All the company's new advertising features the new styles, Salick noted. The Wayfarers and Aviators, while still the classic backbones of the company's business, won't be showing up in ads anytime soon.
Etienne Aigner, the accessories and footwear brand, is getting a similar shot in the arm with a one-two combination of revitalized merchandise and new advertising.
"Etienne Aigner has been around since the Fifties and, over the course of time, became perhaps a little staid and dull," said Robert Chavez, chief executive officer of the firm, which was purchased by the Hartstone Group in 1992. The name in accessories is known particularly for its handbags and small leather goods.

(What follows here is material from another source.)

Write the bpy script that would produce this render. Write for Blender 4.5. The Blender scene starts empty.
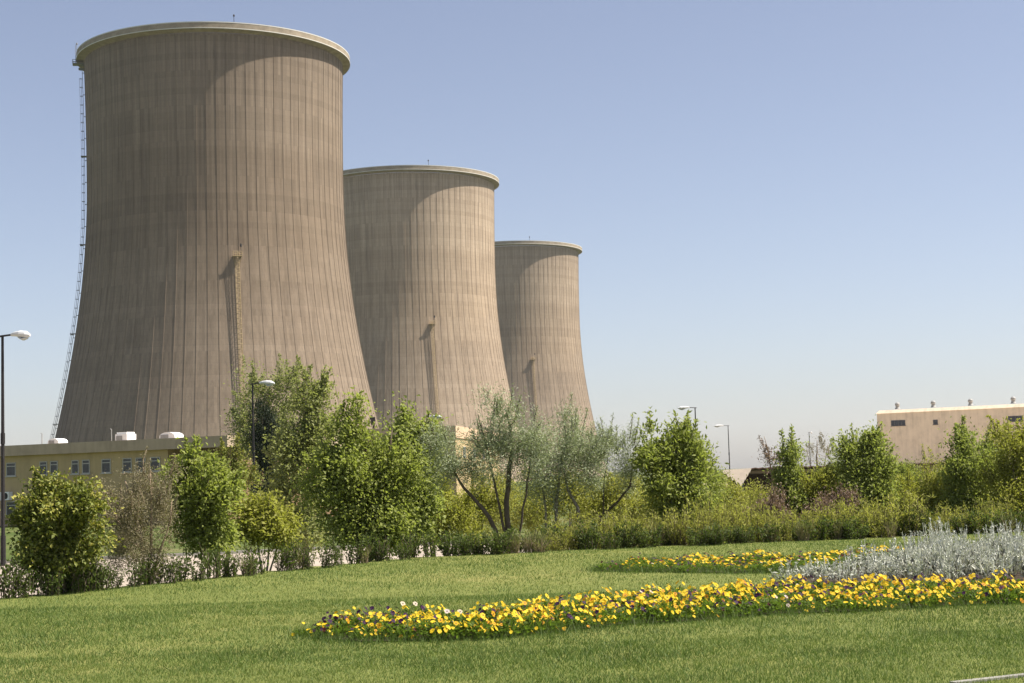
import bpy, math, random
import numpy as np
from mathutils import Vector, Matrix

rnd = random.Random(7)
rng = np.random.default_rng(11)
scene = bpy.context.scene
COL = scene.collection
R = math.radians
PI = math.pi

# ------------------------------------------------------------------ camera model
F, PITCH, ROLL, EYE = 1614.0, 0.082, 0.029, 2.8


def ray(px, py):
    u, w = px - 512.0, 341.5 - py
    u, w = u * math.cos(ROLL) + w * math.sin(ROLL), -u * math.sin(ROLL) + w * math.cos(ROLL)
    fw = Vector((0, math.cos(PITCH), math.sin(PITCH)))
    up = Vector((0, -math.sin(PITCH), math.cos(PITCH)))
    return Vector((1, 0, 0)) * (u / F) + up * (w / F) + fw


def at(px, py, d):
    r = ray(px, py)
    r = r * (d / r.y)
    return Vector((r.x, r.y, r.z + EYE))


def on(px, py, z):
    r = ray(px, py)
    r = r * ((z - EYE) / r.z)
    return Vector((r.x, r.y, z))


cam_d = bpy.data.cameras.new('camera')
cam = bpy.data.objects.new('camera', cam_d)
COL.objects.link(cam)
cam_d.sensor_width = 36.0
cam_d.lens = F / 1024.0 * 36.0
cam_d.clip_start = 0.1
cam_d.clip_end = 20000
cam.matrix_world = Matrix.Translation((0, 0, EYE)) @ Matrix.Rotation(PI / 2 + PITCH, 4, 'X') @ Matrix.Rotation(-ROLL, 4, 'Z')
scene.camera = cam

# ------------------------------------------------------------------ light
SUN_EL, SUN_AZ = R(58), R(0)          # azimuth measured from +X towards +Y
world = bpy.data.worlds.new('World')
scene.world = world
world.use_nodes = True
nt = world.node_tree
bg = nt.nodes['Background']
sky = nt.nodes.new('ShaderNodeTexSky')
sky.sky_type = 'NISHITA'
sky.sun_disc = False
sky.sun_elevation = SUN_EL
sky.sun_rotation = PI / 2 - SUN_AZ
sky.altitude = 1500
sky.air_density = 1.0
sky.dust_density = 3.0
sky.ozone_density = 1.5
bg.inputs[1].default_value = 0.085
hsv = nt.nodes.new('ShaderNodeHueSaturation')
hsv.inputs['Saturation'].default_value = 0.8
tnt = nt.nodes.new('ShaderNodeMix')
tnt.data_type = 'RGBA'
tnt.blend_type = 'MULTIPLY'
tnt.inputs[0].default_value = 1.0
tnt.inputs[7].default_value = (0.905, 0.848, 0.852, 1)
nt.links.new(sky.outputs[0], hsv.inputs['Color'])
nt.links.new(hsv.outputs[0], tnt.inputs[6])
nt.links.new(tnt.outputs[2], bg.inputs[0])

sd = bpy.data.lights.new('sun', 'SUN')
sd.energy = 5.0
sd.angle = R(0.53)
sd.color = (1.0, 0.93, 0.82)
so = bpy.data.objects.new('sun', sd)
COL.objects.link(so)
sv = Vector((math.cos(SUN_EL) * math.cos(SUN_AZ), math.cos(SUN_EL) * math.sin(SUN_AZ), math.sin(SUN_EL)))
so.rotation_euler = sv.to_track_quat('Z', 'Y').to_euler()
so.location = (60, 0, 120)

vs = scene.view_settings
vs.view_transform = 'Standard'
vs.look = 'None'
vs.gamma = 1
vs.exposure = 0.97
vs.use_curve_mapping = False

# ------------------------------------------------------------------ materials


class Mat:
    def __init__(s, name):
        s.m = bpy.data.materials.new(name)
        s.m.use_nodes = True
        s.nt = s.m.node_tree
        s.b = s.nt.nodes['Principled BSDF']
        s.out = s.nt.nodes['Material Output']
        s.tc = None

    def n(s, t, **k):
        nd = s.nt.nodes.new(t)
        for a, v in k.items():
            setattr(nd, a, v)
        return nd

    def l(s, a, b):
        s.nt.links.new(a, b)

    def coord(s, scale=(1, 1, 1), gen='Object'):
        if s.tc is None:
            s.tc = s.n('ShaderNodeTexCoord')
        mp = s.n('ShaderNodeMapping')
        mp.inputs['Scale'].default_value = scale
        s.l(s.tc.outputs[gen], mp.inputs[0])
        return mp.outputs[0]

    def noise(s, scale, detail=4, rough=0.6, vec=None, vscale=(1, 1, 1)):
        nd = s.n('ShaderNodeTexNoise')
        nd.inputs['Scale'].default_value = scale
        nd.inputs['Detail'].default_value = detail
        nd.inputs['Roughness'].default_value = rough
        s.l(vec if vec is not None else s.coord(vscale), nd.inputs['Vector'])
        return nd.outputs['Fac']

    def ramp(s, fac, stops):
        nd = s.n('ShaderNodeValToRGB')
        e = nd.color_ramp.elements
        while len(e) < len(stops):
            e.new(0.5)
        for el, (p, c) in zip(e, stops):
            el.position = p
            el.color = (*c, 1) if len(c) == 3 else c
        s.l(fac, nd.inputs[0])
        return nd.outputs[0]

    def mix(s, fac, a, b, mode='MIX'):
        nd = s.n('ShaderNodeMix', data_type='RGBA', blend_type=mode)
        for sock, v in ((nd.inputs[0], fac), (nd.inputs[6], a), (nd.inputs[7], b)):
            if isinstance(v, (int, float)):
                sock.default_value = v
            elif isinstance(v, tuple):
                sock.default_value = (*v, 1)
            else:
                s.l(v, sock)
        return nd.outputs[2]

    def math(s, op, a, b=0.0):
        nd = s.n('ShaderNodeMath', operation=op)
        for sock, v in ((nd.inputs[0], a), (nd.inputs[1], b)):
            if isinstance(v, (int, float)):
                sock.default_value = v
            else:
                s.l(v, sock)
        return nd.outputs[0]

    def base(s, c, rough=0.8, spec=0.3, metal=0.0):
        if isinstance(c, tuple):
            s.b.inputs['Base Color'].default_value = (*c, 1)
        else:
            s.l(c, s.b.inputs['Base Color'])
        s.b.inputs['Roughness'].default_value = rough
        s.b.inputs['Specular IOR Level'].default_value = spec
        s.b.inputs['Metallic'].default_value = metal
        return s

    def bump(s, h, strength=0.3, dist=0.02):
        nd = s.n('ShaderNodeBump')
        nd.inputs['Strength'].default_value = strength
        nd.inputs['Distance'].default_value = dist
        s.l(h, nd.inputs['Height'])
        s.l(nd.outputs[0], s.b.inputs['Normal'])


def mul(c, k):
    return tuple(min(1, x * k) for x in c)


def simple(name, c, rough=0.7, metal=0.0, var=0.15, scale=3.0, vscale=(1, 1, 1), spec=0.3):
    m = Mat(name)
    col = m.ramp(m.noise(scale, 5, 0.65, vscale=vscale), [(0.3, mul(c, 1 - var)), (0.7, mul(c, 1 + var))])
    m.base(col, rough, spec, metal)
    return m.m


def leafmat(name, c, var=0.35, trans=0.46, yellow=(0.42, 0.40, 0.12), ymix=0.3, rough=0.55, spec=0.2):
    m = Mat(name)
    at_ = m.n('ShaderNodeAttribute', attribute_name='tint')
    f = at_.outputs['Fac']
    c1 = m.ramp(f, [(0.0, mul(c, 1 - var)), (0.55, c), (1.0, tuple(c[i] * (1 - ymix) + yellow[i] * ymix for i in range(3)))])
    m.base(c1, rough, spec)
    tr = m.n('ShaderNodeBsdfTranslucent')
    tc = m.mix(1.0, c1, (1.15, 1.25, 0.7), 'MULTIPLY')
    m.l(tc, tr.inputs[0])
    ms = m.n('ShaderNodeMixShader')
    ms.inputs[0].default_value = trans
    m.l(m.b.outputs[0], ms.inputs[1])
    m.l(tr.outputs[0], ms.inputs[2])
    m.l(ms.outputs[0], m.out.inputs[0])
    return m.m


def concrete_tower(name, k=1.0, low=1.10):
    m = Mat(name)
    sep = m.n('ShaderNodeSeparateXYZ')
    m.l(m.coord(), sep.inputs[0])
    X, Y, Z = sep.outputs
    ang = m.math('ARCTAN2', Y, X)
    lift = m.math('FLOOR', m.math('DIVIDE', Z, 1.5))
    fr = m.math('FRACT', m.math('DIVIDE', Z, 1.5))
    pan = m.math('FLOOR', m.math('MULTIPLY', ang, 86 / (2 * PI)))

    def white(a, b):
        cmb = m.n('ShaderNodeCombineXYZ')
        for i, v in enumerate((a, b)):
            if isinstance(v, (int, float)):
                cmb.inputs[i].default_value = v
            else:
                m.l(v, cmb.inputs[i])
        w = m.n('ShaderNodeTexWhiteNoise', noise_dimensions='2D')
        m.l(cmb.outputs[0], w.inputs['Vector'])
        return w.outputs['Value']
    wl = white(lift, 3.3)
    wp = white(pan, lift)
    wc = white(pan, 7.7)
    big = m.noise(0.035, 6, 0.6)
    streak = m.noise(1.3, 6, 0.75, vscale=(1, 1, 0.03))
    fine = m.noise(1.6, 6, 0.75, vscale=(1, 1, 0.5))
    # weathering value
    v = m.math('MULTIPLY', m.math('SUBTRACT', wl, 0.5), 0.12)
    v = m.math('ADD', v, m.math('MULTIPLY', m.math('SUBTRACT', wp, 0.5), 0.035))
    v = m.math('ADD', v, m.math('MULTIPLY', m.math('SUBTRACT', wc, 0.5), 0.07))
    v = m.math('ADD', v, m.math('MULTIPLY', m.math('SUBTRACT', big, 0.5), 0.55))
    v = m.math('ADD', v, m.math('MULTIPLY', m.math('SUBTRACT', streak, 0.5), 0.85))
    v = m.math('ADD', v, m.math('MULTIPLY', m.math('SUBTRACT', fine, 0.5), 0.35))
    v = m.math('ADD', v, 0.5)
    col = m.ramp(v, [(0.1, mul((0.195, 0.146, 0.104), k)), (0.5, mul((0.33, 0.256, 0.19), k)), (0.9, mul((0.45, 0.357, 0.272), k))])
    fa = m.math('FRACT', m.math('ADD', m.math('MULTIPLY', ang, 86 / (2 * PI)), 100.5))
    rib = m.math('LESS_THAN', m.math('ABSOLUTE', m.math('SUBTRACT', fa, 0.5)), 0.042)
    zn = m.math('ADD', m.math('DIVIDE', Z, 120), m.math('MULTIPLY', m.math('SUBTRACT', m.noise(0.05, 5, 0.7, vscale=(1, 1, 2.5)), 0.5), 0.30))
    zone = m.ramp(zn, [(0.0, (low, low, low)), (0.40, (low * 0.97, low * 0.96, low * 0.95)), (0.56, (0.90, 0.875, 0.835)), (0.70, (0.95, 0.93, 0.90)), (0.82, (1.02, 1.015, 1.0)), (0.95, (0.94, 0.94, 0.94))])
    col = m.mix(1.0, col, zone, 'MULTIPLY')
    ribn = white(m.math('FLOOR', m.math('ADD', m.math('MULTIPLY', ang, 86 / (2 * PI)), 0.5)), m.math('FLOOR', m.math('DIVIDE', Z, 13.5)))
    col = m.mix(m.math('MULTIPLY', rib, m.math('MULTIPLY', ribn, 0.22)), col, (0.10, 0.08, 0.06))  # darker rib lines: joint stain and rib shadow both put into the colour
    board = white(m.math('FLOOR', m.math('MULTIPLY', ang, 86 * 4 / (2 * PI))), m.math('FLOOR', m.math('DIVIDE', Z, 9.0)))
    board = m.math('ADD', m.math('MULTIPLY', board, 0.22), 0.89)
    cb = m.n('ShaderNodeCombineColor')
    for q in range(3):
        m.l(board, cb.inputs[q])
    col = m.mix(1.0, col, cb.outputs[0], 'MULTIPLY')
    hair = m.math('LESS_THAN', m.noise(2.6, 2, 0.5, vscale=(1, 1, 0.012)), 0.37)
    col = m.mix(m.math('MULTIPLY', hair, 0.22), col, (0.10, 0.085, 0.07))
    joint = m.math('LESS_THAN', fr, 0.10)
    col = m.mix(m.math('MULTIPLY', joint, 0.12), col, (0.12, 0.10, 0.08))
    m.base(col, 0.92, 0.15)
    m.bump(fine, 0.25, 0.08)
    return m.m


M = {}
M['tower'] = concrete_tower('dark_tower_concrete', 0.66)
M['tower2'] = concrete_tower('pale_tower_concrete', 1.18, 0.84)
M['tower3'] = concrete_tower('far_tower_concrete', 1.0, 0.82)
M['rim'] = simple('rim_concrete', (0.30, 0.248, 0.185), 0.9, var=0.25, scale=0.6)
M['rail'] = simple('pale_rail_paint', (0.62, 0.60, 0.55), 0.6, var=0.08)
M['ladder'] = simple('weathered_yellow_ladder', (0.38, 0.285, 0.155), 0.7, var=0.25, scale=1.0)
M['steel'] = simple('dull_steel', (0.20, 0.20, 0.21), 0.6, var=0.15)
M['dark'] = simple('dark_metal', (0.03, 0.028, 0.026), 0.6, var=0.2)
M['red'] = simple('red_beacon', (0.35, 0.05, 0.03), 0.4, var=0.1)
M['pole'] = simple('lamp_pole_paint', (0.02, 0.018, 0.018), 0.6, var=0.25)
M['lamphead'] = simple('lamp_housing', (0.55, 0.56, 0.57), 0.5, var=0.06)
M['lens'] = simple('lamp_lens', (0.45, 0.47, 0.48), 0.2, var=0.05)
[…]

Last year, the company did about $115 million wholesale volume in footwear and accessories.
"We've tried to reposition by attracting new customers with the types of looks not necessarily associated with Etienne Aigner," Chavez said. "As a result, we've introduced some very contemporary pieces, some of which are shown in the new advertising campaign we've done this year. "But we've also kept some of the basic, core items the line has always offered, and we have even gone back into the archives and resurrected some items from the past," he noted.
Timex, which has been around for more than 100 years, is an example of a firm that has become an old hand at reinventing itself.
"As far as product goes, the idea is to update, restyle and refresh as often as possible, even if it's in a subtle way," said Suzy Watson, spokeswoman for the company.